I know. But this way with every pop or glitch I can think *WHY DIDN'T I LISTEN TO EVIL DRAGON* you'll be forever on my mind.
 
So the current best scenario would be 1151 with 9900k at least going to 4.7ghz?
(I don´t know if 5ghz on all cores would make it very noisy?).
 
(I don´t know if 5ghz on all cores would make it very noisy?).

Depends on your cooling solution. I don't think it'd be too bad with some beefy Noctuas.

We were trying to find a solid compromise between the two...

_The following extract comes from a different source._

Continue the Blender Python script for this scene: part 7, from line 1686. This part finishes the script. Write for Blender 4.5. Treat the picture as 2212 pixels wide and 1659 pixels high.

Which is not really compromising the price, since the CPU itself is over $1k... :P

As I said in PM, it's a host machine, you don't necessarily need 128 GB of RAM in it (actually, as it was mentioned in another thread, 9900K will actually support 128 GB of RAM via a BIOS update on certain Z390 motherboards - if RAM was your concern)... I would still go with the highest possible all core frequency.


Question that remains - on your host machine, how many tracks do you tend to have in a project? I assume VEPro takes up a big chunk of mixing unto itself, relieving the DAW from having a too huge track count, yes? If that's the case, there's even less reason to go with a huge core count over larger all core frequency...
 
Question that remains - on your host machine, how many tracks do you tend to have in a project? I assume VEPro takes up a big chunk of mixing unto itself, relieving the DAW from having a too huge track count, yes? If that's the case, there's even less reason to go with a huge core count over larger all core frequency...
My DAW host machine barely wakes up from sleep. I might have 1 or 2 kontakt instances, omnisphere, stylus, zebra, engine, and 15-20 audio tracks. I don't use VEPro in server mode, just send MIDI out to slave computers. RAM was not a consideration for me, I'd probably make do with 16GB. But still I'd like to load taiko creator with less than a 1,024 buffer.
 
Is that all...

At over $20K that's all I can afford for now :)

Anyways, I wanted one machine to replace my main DAW and 4 slaves. Tried different set up including the latest/greatest/fastest i7/i9, unfortunately the performance was nowhere near what I expected.

In my case, multi cores Xeon still outperform i7/i9 by a long shot.